Luxury goods turn to artistic advertising E-mail
Sunday, 04 September 2005

Luxury brands are continually pushing the boundaries of advertising, aiming to stay at the top of the game in a market that is spoilt for choice. Brands such as Chanel, Tag Hauer, and Marc Jacobs are renowned for using actors to sell their products. These days, in order to entice consumers, the names and faces need to be known from Singapore to Shanghai and from New York to Nairobi. The super-duper luxury brands are looking toward new and innovative advertising in order compete in a laden-down market where everything is widely available to everyone. Thinking outside the creative 'box' means prestige brands are creating some of the most exciting ad campaigns we have seen.

Take for example the new Ritz Fine Jewellery campaign. Or rather short film. Instead of taking the usual route of pretty model wearing beautiful diamonds, the campaign features none other than A-list actress Chloe Sevigny in an hommage to the French Nouvelle Vague. Shot in the The Ritz, London , the brand has pulled out all stops to raise its image and visibility amongst the jewellery cognoscenti.

But Ritz Fine Jewellery isn't alone. At renowned champagne house Dom Perignon, Karl Lagerfeld was brought on board to do their latest campaign. Lagerfeld, who's creative talent knows no end, envisaged the idea for the campaign immediately, working with the seven key qualities of the esteemed champagne: creamy, voluptuous, seamless, captivating, plump, sensuous and radiant, shooting seven different scenarios. No wonder Karl insisted on working with model Helena Christensen to be the face of Dom Perignon. She has that quality of mystery that remains in tact has much more than a supermodel. And Lagerfeld, of course, has the eye of an 18 th century art's master, and has created anything but an ordinary campaign.

Consumers know that markets are saturated; that there is too much supply, too little demand and that too many retailers are suffering. The luxury goods sector, being at the top, may remain modestly unscathed (it's usually the middle markets that suffer in economic downturn) however it isn't immune to economic malaise. And at the luxury end, there is enough product around with hefty price tags to have to differentiate itself from other brands.

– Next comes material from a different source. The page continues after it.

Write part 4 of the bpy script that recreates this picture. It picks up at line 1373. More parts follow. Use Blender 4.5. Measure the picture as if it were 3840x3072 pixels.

So if you are truly a special company, like Chanel or Dom Perignon, you may do well to position your brand completely differently in the marketplace. Enter, as FT's Lucia van der Post states, the artistic venture. Art and the luxury goods industry have long been mutually attracted - the one (art) lends an air of gravitas and the kudos of creative endeavour to what could otherwise be perceived as a frivolous affair, while the other has always been surrounded by an enviable oomph and sexiness that the world of art would like to borrow from. Let's hope these collaborations are able to keep consumers desires alive.